Undang-Undang Republik Indonesia Nomor 39 Tahun 1999 tentang Hak Asasi Manusia secara lebih dalam mengatur mengenai kebebasan berekspresi tersebut, dalam Pasal 22 ayat (3) Undang-Undang itu menyebutkan, "Setiap orang bebas mempunyai, mengeluarkan, dan menyebarluaskan pendapat sesuai hati nuraninya secara lisan atau tulisan melalui media cetak maupun media cetak elektronik dengan memperhatikan nilai-nilai agama, kesusilaan, ketertiban, kepentingan umum, dan keutuhan bangsa." Dalam Pasal 70 yang menyatakan sebagai berikut :“Dalam menjalankan hak dan kebebasannya, setiap orang wajib tunduk kepada pembatasan yang ditetapkan oleh Undang-undang dengan maksud untuk menjamin pengakuan serta penghormatan atas hak dan kebebasan orang lain dan untuk memenuhi tuntutan yang adil sesuai dengan pertimbangan moral, keamanan, dan ketertiban umum dalam suatu masyarakat demokratis”. Dan Pasal 73 Undang-Undang HAM yang menyatakan “Hak dan kebebasan yang diatur dalam Undang-undang ini hanya dapat dibatasi oleh dan berdasarkan undang-undang, semata-mata untuk menjamin pengakuan dan penghormatan terhadap hak asasi manusia serta kebebasan dasar orang lain, kesusilaan, ketertiban umum, dan kepentingan bangsa”.

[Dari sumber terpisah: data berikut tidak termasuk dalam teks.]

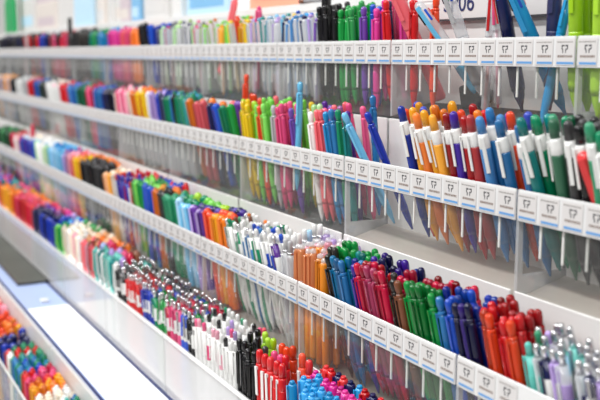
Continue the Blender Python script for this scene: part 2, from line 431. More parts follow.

Realitas masyarakat sesuai aturan.

Memang benar, setiap manusia mempunyai kebebasan masing–masing, tetapi jika ditelaah lebih dalam bahwa kebebasan yang dimiliki berbanding lurus dengan batasan yang harus dipenuhi pula, seperti apakah melanggar agama, kesusilaan, kepentingan umum, hingga keutuhan bangsa ?

Pada kenyataanya, dengan banyaknya yang memperbincangkan mengenai status kaum berbendera pelangi ini mengarahkan pada satu kesimpulan, masyarakat Indonesia merasa keamanan dan ketertiban mereka terancam. Sebagaimana menurut UUD Negara Republik Indonesia Tahun 1945 pada amendemen II sudah secara tegas memasukkan hak atas rasa aman ini di Pasal 28A- “Setiap orang berhak untuk hidup serta berhak mempertahankan hidup dan kehidupannya".’Pasal 28I (1) “Hak untuk hidup, hak untuk tidak disiksa, hak kemerdekaan pikiran dan hati nurani, hak ber agama, hak untuk tidak diperbudak, hak untuk diakui sebagai pribadi di hadapan hukum, dan hak untuk tidak dituntut atas dasar hukum yang berlaku surut adalah hak asasi manusia yang tidak dapat dikurangi dalam keadaan apa pun”.’

Banyaknya ’penduduk Indonesia yang masih hidup normal, tidak ingin dikotori oleh prilaku LGBT sehingga seolah mereka bagian dari kaum tersebut  yang tidak ingin mereka inginkan, Negara kita adalah yang menganut Dasar Negara yang berKetuhanan Yang maha Esa, yang berarti penduduk negeri ini semua harus tunduk dan patuh pada agama yang diyakininya, pertanyaannya adakah ajaran agama.